People who are willing to work at life are glory.
There is this notion peddled by our popular culture that life is meant to be dedicated to the pursuit of happiness. To be unhappy or challenged or stressed or vexed has come to mean that somehow there is some deep pathology within that must be danced from. And dance we do: we shop, we drink, we over schedule, we watch hours upon hours of television in order to numb the niggle that will not leave us.
The niggle is holy. The something-is-not-right-here that wakes us in the night or clenches our belly is holy attention clang. What that niggle means is that we are called to turn and tend and learn.
Lots of folks find ways to dance from that learning. Others learn to listen and do the sometimes agonizing work of exploring the meaning of the niggle.

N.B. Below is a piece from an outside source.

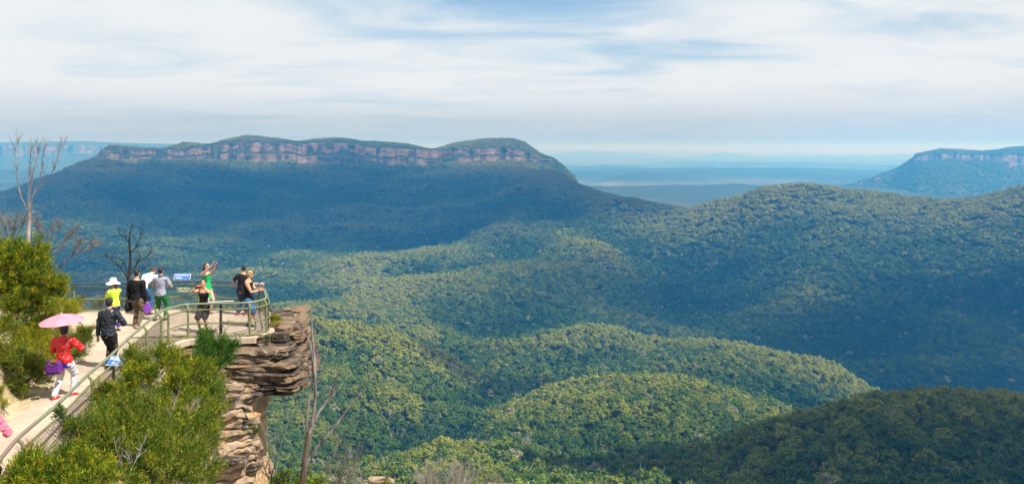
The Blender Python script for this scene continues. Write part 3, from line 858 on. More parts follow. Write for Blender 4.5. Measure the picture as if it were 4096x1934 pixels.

Joseph Campbell maintains that the purpose of our life is not to find happiness, but instead to find and make meaning.
There is such grace in the vision of life as meaning making. It implies journey rather than resolved landing point. It implies falling down and getting back up and suffering and soaring and leaning into beloveds and our God.
Life is about making meaning. Growth is optional, I suppose, but to choose soul numbing over growth seems a profound squander of the gift of life.
Jesus walked lonesome valleys. He taught us we can’t walk them by ourselves. We walk in the company of the Holy and our soul kindred. This walk into wholeness in the way of Jesus is exactly why we are church. Growing soul through the gift of community is why we open our doors each day.
Niggles are learning gift. Thank God for companions on our soul’s journey into meaning.